Board says long-range plan should focus on restoring bus service first.
In the long-range plan he presented to the Kitsap Transit Board of Directors on Tuesday, Executive Director Dick Hayes envisions creating a separate transit agency that will focus on passenger-only ferries (POFs) and Bus Rapid Transit (BRT).
Calling it a “High-Capacity Transit agency,” Hayes said its mission would be to support Kitsap County’s economic development and manage its growth by improving its transportation connections both with Seattle and within the county by utilizing ferries, buses and HOV lanes.
“It’s all about accommodating the population without destroying the quality (of life) we have now,” Hayes said, explaining the long-range plan was created as a response to the Puget Sound Regional Council’s Vision 2040, which predicts the county will have as many as 150,000 more people in 30 years.

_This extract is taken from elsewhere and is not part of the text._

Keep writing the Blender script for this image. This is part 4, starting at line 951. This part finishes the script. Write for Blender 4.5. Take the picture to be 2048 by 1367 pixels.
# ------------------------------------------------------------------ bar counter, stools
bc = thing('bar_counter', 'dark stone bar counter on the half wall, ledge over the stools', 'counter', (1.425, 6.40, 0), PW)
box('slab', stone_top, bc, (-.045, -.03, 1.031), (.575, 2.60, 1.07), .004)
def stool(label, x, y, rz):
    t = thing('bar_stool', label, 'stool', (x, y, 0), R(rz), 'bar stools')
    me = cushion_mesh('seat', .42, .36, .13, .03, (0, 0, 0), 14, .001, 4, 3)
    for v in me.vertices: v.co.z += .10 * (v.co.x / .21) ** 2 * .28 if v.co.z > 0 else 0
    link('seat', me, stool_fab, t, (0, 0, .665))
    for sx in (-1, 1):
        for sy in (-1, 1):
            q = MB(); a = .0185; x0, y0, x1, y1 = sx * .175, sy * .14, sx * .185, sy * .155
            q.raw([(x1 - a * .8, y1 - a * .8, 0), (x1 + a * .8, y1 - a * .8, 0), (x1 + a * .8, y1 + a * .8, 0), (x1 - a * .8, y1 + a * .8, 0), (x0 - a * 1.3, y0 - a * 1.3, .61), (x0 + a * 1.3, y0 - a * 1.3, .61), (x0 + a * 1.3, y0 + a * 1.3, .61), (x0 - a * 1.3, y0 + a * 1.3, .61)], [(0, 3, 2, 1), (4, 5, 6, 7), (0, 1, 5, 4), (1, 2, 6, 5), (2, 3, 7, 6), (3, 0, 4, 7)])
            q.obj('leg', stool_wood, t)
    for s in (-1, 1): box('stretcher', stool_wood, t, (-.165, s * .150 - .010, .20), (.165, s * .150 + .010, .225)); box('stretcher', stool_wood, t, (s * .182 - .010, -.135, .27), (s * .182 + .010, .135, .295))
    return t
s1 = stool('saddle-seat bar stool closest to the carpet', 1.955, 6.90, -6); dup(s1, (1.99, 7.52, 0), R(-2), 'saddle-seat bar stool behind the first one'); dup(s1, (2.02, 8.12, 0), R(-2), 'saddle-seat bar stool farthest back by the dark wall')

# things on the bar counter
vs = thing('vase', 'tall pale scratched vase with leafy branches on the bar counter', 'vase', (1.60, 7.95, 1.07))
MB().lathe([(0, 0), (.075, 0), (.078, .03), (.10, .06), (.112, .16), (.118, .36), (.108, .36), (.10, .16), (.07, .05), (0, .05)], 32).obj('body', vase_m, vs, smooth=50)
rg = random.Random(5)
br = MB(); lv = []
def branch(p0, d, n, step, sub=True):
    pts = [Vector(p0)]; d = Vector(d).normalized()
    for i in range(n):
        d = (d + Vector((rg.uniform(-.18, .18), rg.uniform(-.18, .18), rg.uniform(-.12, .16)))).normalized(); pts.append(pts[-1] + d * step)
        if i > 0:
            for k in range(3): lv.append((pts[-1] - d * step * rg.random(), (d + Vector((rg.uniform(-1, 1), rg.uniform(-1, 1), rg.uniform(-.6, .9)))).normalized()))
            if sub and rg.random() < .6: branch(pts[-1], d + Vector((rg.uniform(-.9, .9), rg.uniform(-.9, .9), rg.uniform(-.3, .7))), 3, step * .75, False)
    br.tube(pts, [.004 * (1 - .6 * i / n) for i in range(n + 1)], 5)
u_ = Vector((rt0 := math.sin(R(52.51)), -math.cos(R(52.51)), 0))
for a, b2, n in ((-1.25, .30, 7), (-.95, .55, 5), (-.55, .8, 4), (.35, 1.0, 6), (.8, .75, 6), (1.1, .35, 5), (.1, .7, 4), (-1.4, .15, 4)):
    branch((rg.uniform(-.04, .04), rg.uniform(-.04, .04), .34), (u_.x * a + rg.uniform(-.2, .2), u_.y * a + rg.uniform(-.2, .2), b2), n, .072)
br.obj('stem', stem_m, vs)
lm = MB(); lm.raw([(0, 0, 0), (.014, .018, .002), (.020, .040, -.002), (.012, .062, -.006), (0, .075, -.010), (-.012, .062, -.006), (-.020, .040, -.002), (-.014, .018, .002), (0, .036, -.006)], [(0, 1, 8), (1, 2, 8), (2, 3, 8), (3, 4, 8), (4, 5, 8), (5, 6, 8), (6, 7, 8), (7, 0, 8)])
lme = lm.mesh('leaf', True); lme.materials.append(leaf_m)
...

The most cost-effective and sustainable way to accommodate that growth, he said, is to “augment the Washington State Ferries service (with passenger-only ferries) as well as (with) BRT in the core areas.”

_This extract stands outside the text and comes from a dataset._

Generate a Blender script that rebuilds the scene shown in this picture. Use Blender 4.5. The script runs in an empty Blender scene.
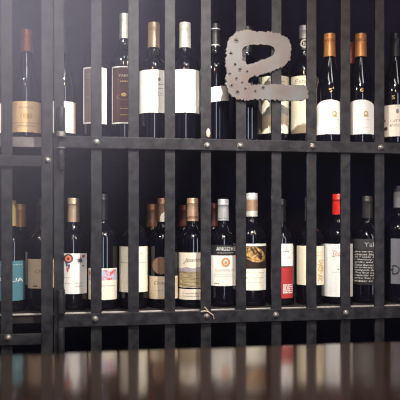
import bpy, bmesh, math, random
from mathutils import Vector, Matrix

random.seed(11)
C = bpy.context.scene
COL = C.collection
PI = math.pi

# ---------------------------------------------------------------- camera, world, lamps, exposure
F = 700.0                      # focal length in pixels of the 400 px frame
HOR = 218.0                    # image row of the horizon
YAW = math.atan(0.185)         # the camera looks a little to the right of square-on
ZC = 1.016                     # eye height
CA, SA = math.cos(YAW), math.sin(YAW)

cam_d = bpy.data.cameras.new('camera')
cam = bpy.data.objects.new('camera', cam_d)
COL.objects.link(cam)
cam.location = (0, 0, ZC)
cam.rotation_euler = (PI / 2, 0, -YAW)
cam_d.sensor_width = 36
cam_d.lens = 36 * F / 400
cam_d.shift_y = (HOR - 200) / 400
cam_d.clip_start = 0.02
cam_d.dof.use_dof = True
cam_d.dof.focus_distance = 1.86
cam_d.dof.aperture_fstop = 1.7
C.camera = cam
C.cycles.filter_width = 1.15

w = bpy.data.worlds.new('world')
C.world = w
w.use_nodes = True
bg = w.node_tree.nodes['Background']
bg.inputs['Color'].default_value = (0.45, 0.5, 1.0, 1)
bg.inputs['Strength'].default_value = 0.06


def lamp(name, loc, aim, power, color, radius, size_deg=110, blend=0.6):
    d = bpy.data.lights.new(name, 'SPOT')
    d.energy = power
    d.color = color
    d.shadow_soft_size = radius
    d.spot_size = math.radians(size_deg)
    d.spot_blend = blend
    o = bpy.data.objects.new(name, d)
    COL.objects.link(o)
    o.location = loc
    o.rotation_euler = (Vector(aim) - Vector(loc)).to_track_quat('-Z', 'Y').to_euler()
    return o


lamp('spot_lamp', (0.36, 1.05, ZC + 0.84), (0.30, 1.62, ZC - 0.22), 104, (1.0, 0.96, 0.90), 0.016, 104, 1.0)
lamp('spot_lamp', (-0.42, 1.02, ZC + 0.86), (-0.05, 1.75, ZC + 0.10), 34, (0.93, 0.96, 1.0), 0.03, 84, 0.7)  # added lamp, makes the glare in the haze volume and fills the left
# warm room lamps further back
lamp('room_lamp', (1.3, -0.7, 2.25), (0.4, 1.85, ZC), 90, (1.0, 0.62, 0.36), 0.10, 90, 0.6)
lamp('room_lamp', (-0.5, -0.9, 2.25), (0.3, 1.85, ZC), 60, (1.0, 0.62, 0.36), 0.10, 90, 0.6)


def area_light(name, loc, aim, sx, sy, power, color):
    d = bpy.data.lights.new(name, 'AREA')
    d.shape = 'RECTANGLE'
    d.size, d.size_y = sx, sy
    d.energy = power
    d.color = color
    o = bpy.data.objects.new(name, d)
    COL.objects.link(o)
    o.location = loc
    o.rotation_euler = (Vector(aim) - Vector(loc)).to_track_quat('-Z', 'Y').to_euler()


# tall cool area lights, added behind the camera for streaks on the glass
area_light('streak_light', (0.15, -2.6, 1.35), (0.35, 1.8, 1.0), 0.30, 1.9, 28, (0.72, 0.80, 1.0))
area_light('streak_light', (2.2, -1.6, 1.35), (0.35, 1.8, 1.0), 0.35, 1.9, 22, (0.80, 0.86, 1.0))
# ceiling panels of the room
area_light('ceiling_panel', (0.0, 0.35, 2.6), (0.0, 0.35, 0), 0.22, 1.1, 14, (1.0, 0.95, 0.88))
area_light('ceiling_panel', (0.85, 0.35, 2.6), (0.85, 0.35, 0), 0.22, 1.1, 14, (1.0, 0.95, 0.88))

vs = C.view_settings
vs.view_transform = 'Standard'
vs.look = 'None'
vs.exposure = 0.0
vs.gamma = 1.0
vs.use_curve_mapping = False

# ---------------------------------------------------------------- measuring helpers


def depth(px, Y):
    return Y / (CA - (px - 200) / F * SA)


def W(px, py, Y):
    """the point of the plane at distance Y (parallel to the gate) seen at that pixel"""
    t = depth(px, Y)
    u = (px - 200) / F
    return Vector((t * (SA + u * CA), Y, ZC + (HOR - py) / F * t))


# ---------------------------------------------------------------- materials


def new_mat(name):
    m = bpy.data.materials.new(name)
    m.use_nodes = True
    nt = m.node_tree
    return m, nt, nt.nodes['Principled BSDF']


def mat(name, a, b=None, scale=40, rough=0.5, metal=0.0, spec=0.5, bump=0.0, detail=4, coat=0.0, stretch=(1, 1, 1), lo=0.35, hi=0.65):
    """procedural two tone noise material"""
    m, nt, p = new_mat(name)
    b = b or tuple(min(1, c * 1.12) for c in a)
    tc = nt.nodes.new('ShaderNodeTexCoord')
    mp = nt.nodes.new('ShaderNodeMapping')
    mp.inputs['Scale'].default_value = stretch
    nz = nt.nodes.new('ShaderNodeTexNoise')
    nz.inputs['Scale'].default_value = scale
    nz.inputs['Detail'].default_value = detail
    rp = nt.nodes.new('ShaderNodeValToRGB')
    rp.color_ramp.elements[0].position = lo
    rp.color_ramp.elements[1].position = hi
    rp.color_ramp.elements[0].color = (*a, 1)
    rp.color_ramp.elements[1].color = (*b, 1)
    L = nt.links.new
    L(tc.outputs['Object'], mp.inputs['Vector'])
    L(mp.outputs['Vector'], nz.inputs['Vector'])
    L(nz.outputs['Fac'], rp.inputs['Fac'])
    L(rp.outputs['Color'], p.inputs['Base Color'])
    p.inputs['Roughness'].default_value = rough
    p.inputs['Metallic'].default_value = metal
    p.inputs['Specular IOR Level'].default_value = spec
    if coat:
        p.inputs['Coat Weight'].default_value = coat
        p.inputs['Coat Roughness'].default_value = 0.05
    if bump:
        bp = nt.nodes.new('ShaderNodeBump')
        bp.inputs['Strength'].default_value = bump
        bp.inputs['Distance'].default_value = 0.002
        L(nz.outputs['Fac'], bp.inputs['Height'])
        L(bp.outputs['Normal'], p.inputs['Normal'])
    return m


_paper = {}


def paper(col, rough=0.6):
    k = tuple(round(c, 3) for c in col)
    if k not in _paper:
        _paper[k] = mat('paper', col, tuple(c * 0.93 for c in col), 160, rough, 0, 0.3)
    return _paper[k]


_ink = {}


def ink(col, rough=0.5, metal=0.0):
    k = tuple(round(c, 3) for c in col) + (metal,)
    if k not in _ink:
        _ink[k] = mat('ink', col, tuple(c * 0.85 for c in col), 300, rough, metal, 0.3)
    return _ink[k]


def foil(col, rough=0.38, metal=0.35):
    return mat('foil', col, tuple(c * 0.8 for c in col), 90, rough, metal, 0.5, 0.05)


M = {}
M['iron'] = mat('dark_iron', (0.006, 0.006, 0.008), (0.021, 0.021, 0.024), 46, 0.46, 0.0, 0.2, 0.3, 9)
M['bolt'] = mat('worn_bolt_steel', (0.11, 0.104, 0.098), (0.26, 0.24, 0.23), 150, 0.42, 0.6, 0.5, 0.3)
M['plate'] = mat('torch_cut_steel', (0.098, 0.105, 0.104), (0.078, 0.054, 0.048), 13, 0.5, 0.35, 0.5, 0.35, 9, lo=0.3, hi=0.7)
M['pit'] = mat('burnt_pit', (0.02, 0.016, 0.014), (0.05, 0.035, 0.03), 80, 0.8)
M['rust'] = mat('rusty_weld', (0.55, 0.48, 0.42), (0.32, 0.22, 0.15), 140, 0.75, 0.0, 0.3, 0.5)
M['glass'] = mat('dark_bottle_glass', (0.0022, 0.002, 0.004), (0.0035, 0.003, 0.006), 8, 0.07, 0.0, 0.5)
M['shelf'] = mat('shelf_board', (0.012, 0.011, 0.012), (0.020, 0.018, 0.018), 14, 0.8, 0, 0.08, 0.1, 6, stretch=(1, 8, 8))
M['edge'] = mat('shelf_edge_strip', (0.075, 0.068, 0.07), (0.12, 0.11, 0.11), 30, 0.5, 0, 0.4, 0.1, 6)
M['lit_edge'] = mat('lit_shelf_edge', (0.30, 0.28, 0.27), (0.42, 0.40, 0.38), 30, 0.4, 0.2, 0.5, 0.1, 6)  # bright line of light on the lower shelf edge, put into the colour
M['niche'] = mat('niche_paint', (0.004, 0.004, 0.014), (0.008, 0.006, 0.018), 5, 0.9, 0, 0.1)
M['floor'] = mat('dark_floor', (0.05, 0.045, 0.045), (0.07, 0.06, 0.058), 6, 0.6, 0, 0.3)
M['table'] = mat('polished_brown_tabletop', (0.013, 0.007, 0.005), (0.022, 0.012, 0.009), 9, 0.11, 0, 0.9, 0.0, 6, stretch=(1, 9, 1))
M['tleg'] = mat('table_leg_wood', (0.04, 0.028, 0.024), (0.06, 0.04, 0.035), 9, 0.5)

# ---------------------------------------------------------------- mesh helpers


def obj(name, bm, m, parent=None, smooth=False):
    me = bpy.data.meshes.new(name)
    bm.normal_update()
    bm.to_mesh(me)
    bm.free()
    o = bpy.data.objects.new(name, me)
    COL.objects.link(o)
    me.materials.append(m)
    if smooth:
        for p in me.polygons:
            p.use_smooth = True
        me.set_sharp_from_angle(angle=math.radians(38))
    if parent:
        o.parent = parent
    return o


def thing(name, label, cat, loc=(0, 0, 0), rotz=0.0, group=None):
    o = bpy.data.objects.new(name, None)
    o.empty_display_size = 0.05
    COL.objects.link(o)
    o.location = loc
    o.rotation_euler = (0, 0, rotz)
    o['label'] = label
    o['category'] = cat
    if group:
        o['group'] = group
    return o


def box(bm, x0, x1, y0, y1, z0, z1, bev=0.0):
    r = bmesh.ops.create_cube(bm, size=1.0)
    for v in r['verts']:
        v.co = Vector(((x0 + x1) / 2 + v.co.x * (x1 - x0), (y0 + y1) / 2 + v.co.y * (y1 - y0), (z0 + z1) / 2 + v.co.z * (z1 - z0)))
    if bev:
        es = list({e for v in r['verts'] for e in v.link_edges})
        bmesh.ops.bevel(bm, geom=es, offset=bev, segments=2, affect='EDGES', profile=0.5)
    return bm


def boxm(*a, bev=0.0):
    return box(bmesh.new(), *a, bev=bev)


def lathe(bm, prof, seg=40, mtx=None, cap0=True, cap1=True):
    rings = []
    for r, z in prof:
        rings.append([bm.verts.new((r * math.sin(2 * PI * k / seg), -r * math.cos(2 * PI * k / seg), z)) for k in range(seg)])
    for a, b in zip(rings[:-1], rings[1:]):
        for k in range(seg):
            bm.faces.new((a[k], a[(k + 1) % seg], b[(k + 1) % seg], b[k]))
    if cap0:
        bm.faces.new(rings[0][::-1])
    if cap1:
        bm.faces.new(rings[-1])
    if mtx is not None:
        for ring in rings:
            for v in ring:
                v.co = mtx @ v.co
    return bm


def tube(bm, pts, r, seg=8):
    pts = [Vector(p) for p in pts]
    rings = []
    for i, p in enumerate(pts):
        d = (pts[min(i + 1, len(pts) - 1)] - pts[max(i - 1, 0)]).normalized()
        a = d.cross(Vector((0.3, 0.1, 0.95))).normalized()
        b = d.cross(a)
        rings.append([bm.verts.new(p + r * (math.cos(2 * PI * k / seg) * a + math.sin(2 * PI * k / seg) * b)) for k in range(seg)])
    for a, b in zip(rings[:-1], rings[1:]):
        for k in range(seg):
            bm.faces.new((a[k], a[(k + 1) % seg], b[(k + 1) % seg], b[k]))
    bm.faces.new(rings[0])
    bm.faces.new(rings[-1][::-1])
    bmesh.ops.recalc_face_normals(bm, faces=bm.faces)
    return bm


# ---------------------------------------------------------------- setting
NX0, NX1 = -0.95, 1.55          # the niche
NYB = 2.16
Z_LOW = ZC - 0.239
Z_UP = ZC + 0.203


def struct(name, bm, m):
    o = obj(name, bm, m)
    o['kind'] = 'structure'
    return o


struct('floor', boxm(-2.2, 2.8, -0.6, 2.3, -0.05, 0.0), M['floor'])
struct('wall_back', boxm(NX0 - 0.1, NX1 + 0.1, NYB, NYB + 0.1, 0, 2.1), M['niche'])
struct('wall_left', boxm(NX0 - 0.1, NX0, 1.80, NYB, 0, 2.1), M['niche'])
struct('wall_right', boxm(NX1, NX1 + 0.1, 1.80, NYB, 0, 2.1), M['niche'])
struct('ceiling', boxm(NX0, NX1, 1.80, NYB, 2.0, 2.1), M['niche'])

for zt, lab in ((Z_UP, 'dark shelf board carrying the upper row of wine bottles'), (Z_LOW, 'dark shelf board carrying the lower row of wine bottles')):
    s = thing('shelf', lab, 'shelf', ((NX0 + NX1) / 2, 1.98, zt), 0, 'bottle shelves in the wine cabinet')
    hx = (NX1 - NX0) / 2
    obj('board', boxm(-hx, hx, -0.176, NYB - 1.98, -0.0255, 0.0, bev=0.0012), M['shelf'], s)
    obj('edge_strip', boxm(-hx, hx, -0.180, -0.176, (-0.0255 if zt > ZC else -0.0045), -0.0002, bev=0.0008), M['edge'] if zt > ZC else M['lit_edge'], s)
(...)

Hayes described BRT as a “set of transit and land-use strategies that can provide many of the benefits of light-rail at a fraction of the cost,” and include giving buses separate lanes with intersection preference, using larger, multi-door buses that run lower to the ground at much higher frequencies and with limited stops.
Supporting the buses would be a network of mixed-use Transit-Oriented Developments (TODs) and large park-and-ride lots that would be designed to encourage county residents to get out of their cars and onto mass transit.

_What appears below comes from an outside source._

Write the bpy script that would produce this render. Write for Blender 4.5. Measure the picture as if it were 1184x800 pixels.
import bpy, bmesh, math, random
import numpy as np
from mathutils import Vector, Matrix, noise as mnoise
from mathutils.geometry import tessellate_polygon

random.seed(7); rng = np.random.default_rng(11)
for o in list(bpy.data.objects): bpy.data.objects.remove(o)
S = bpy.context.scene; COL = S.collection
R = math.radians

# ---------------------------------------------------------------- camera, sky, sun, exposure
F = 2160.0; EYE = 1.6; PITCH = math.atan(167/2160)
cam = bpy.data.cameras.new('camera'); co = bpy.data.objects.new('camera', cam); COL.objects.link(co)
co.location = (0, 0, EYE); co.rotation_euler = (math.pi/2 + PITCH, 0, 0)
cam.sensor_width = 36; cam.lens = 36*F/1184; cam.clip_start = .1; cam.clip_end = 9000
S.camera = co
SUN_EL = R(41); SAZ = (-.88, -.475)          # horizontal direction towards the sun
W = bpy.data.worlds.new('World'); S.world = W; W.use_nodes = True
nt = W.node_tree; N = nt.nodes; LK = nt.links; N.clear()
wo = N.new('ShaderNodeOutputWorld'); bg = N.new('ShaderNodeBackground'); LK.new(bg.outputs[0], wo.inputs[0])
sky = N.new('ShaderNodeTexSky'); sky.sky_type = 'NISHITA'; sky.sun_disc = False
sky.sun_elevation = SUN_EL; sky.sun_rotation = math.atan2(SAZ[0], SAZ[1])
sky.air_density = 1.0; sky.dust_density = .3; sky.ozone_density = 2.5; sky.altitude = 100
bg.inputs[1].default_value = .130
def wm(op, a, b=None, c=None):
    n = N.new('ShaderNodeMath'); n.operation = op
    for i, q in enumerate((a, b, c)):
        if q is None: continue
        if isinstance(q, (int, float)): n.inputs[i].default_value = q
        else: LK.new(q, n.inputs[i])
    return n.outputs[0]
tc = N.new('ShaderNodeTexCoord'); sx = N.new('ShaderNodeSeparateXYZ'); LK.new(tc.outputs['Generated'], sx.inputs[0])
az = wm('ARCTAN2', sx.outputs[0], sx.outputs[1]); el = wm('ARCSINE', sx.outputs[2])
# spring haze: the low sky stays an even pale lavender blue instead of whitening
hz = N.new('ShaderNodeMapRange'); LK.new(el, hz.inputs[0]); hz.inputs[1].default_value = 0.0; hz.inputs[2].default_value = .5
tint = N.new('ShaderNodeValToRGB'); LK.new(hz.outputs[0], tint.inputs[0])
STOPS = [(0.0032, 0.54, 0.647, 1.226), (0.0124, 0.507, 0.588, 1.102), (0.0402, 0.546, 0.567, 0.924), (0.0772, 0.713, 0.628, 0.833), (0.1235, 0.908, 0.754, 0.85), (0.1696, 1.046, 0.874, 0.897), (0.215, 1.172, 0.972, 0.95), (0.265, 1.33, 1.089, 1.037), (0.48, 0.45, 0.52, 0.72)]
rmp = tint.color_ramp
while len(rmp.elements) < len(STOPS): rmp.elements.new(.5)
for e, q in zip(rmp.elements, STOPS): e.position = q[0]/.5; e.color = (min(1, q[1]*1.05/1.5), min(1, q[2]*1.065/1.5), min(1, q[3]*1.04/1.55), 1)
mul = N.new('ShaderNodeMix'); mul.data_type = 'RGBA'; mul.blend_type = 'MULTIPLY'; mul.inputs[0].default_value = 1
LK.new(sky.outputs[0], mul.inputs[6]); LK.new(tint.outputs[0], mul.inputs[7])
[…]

As for ferries, Hayes sees POF service leaving Kingston, Bremerton and Southworth to Seattle, and the separate agency would not operate the services, but contract them out.
When Poulsbo Mayor Kathryn Quade asked if the plan was to create an agency separate from Kitsap Transit, Hayes said, “Sort of.”
He explained, “There will not be another administration with a separate Human Resources or Finance departments, but it will have a separate focus, and has to be a separate agency from a financial point of view.”
Bremerton City Councilman Will Maupin said the plan sounded “reasonable,” but he was concerned about creating a separate agency and what its focus would be.
“We get a lot of criticism for spending too much time on passenger-only ferries, and not enough on buses,” Maupin said. “But I think creating a whole new agency would be a bad idea also.”
Hayes said if a separate agency is created, it would have access to more money, both new “pots” of money that Kitsap Transit can’t access and “existing pots of money that it can access as a separate entity.”
Port Orchard Mayor Lary Coppola described the plan as “Sound Transit Lite,” and warned Hayes he will be “accused of empire-building even more so than in the past.”
Calling it “predictable,” North Kitsap Commissioner Steve Bauer also expressed disappointment in the plan.
“I was really hoping we would have an honest-to-goodness strategic-planning process, one that talked about how to move people,” said Bauer, pointing out that van pools, which he said were very cost-effective, were not part of the plan.
Bauer also said he hoped the long-range plan would have focused on “making the agency and its services healthy before we launch a new POF service. That’s not as important to me as restoring bus service.”
He said, “Voters are not going to be really crazy about creating another taxing agency,” and in his opinion, the limited amount of funds available to government agencies would be better spent on other services.
“If I was asked to choose between finding money to launch a new transit agency or finding money to re-hire some of the deputy sheriffs we just laid off,” Bauer said, “I know which one I’d choose.”
Coppola described the plan as “a good starting point,” but said he wanted to see the agency focus instead on restoring services like ACCESS.
“We sat here and heard all the people telling us, ‘Help, this is my life here,’” he said. “I don’t see high-capacity as this agency’s mission, and as far as POF, I see the residents’ response as ‘What part of ‘no’ don’t you get? We’ve told you twice: No.’”
Hayes also described the plan as a “starting point,” and said now he and his staff would “take two or three steps backward” and rework the plan.
“I am not offended or upset, I really agree with these points,” he said, adding he hoped to be able to meet with the board either every month or every two months, separate from the regular business meetings, to discuss and formulate the long-range plan. “We’re at a really interesting place, and we really have the time now to work on this.”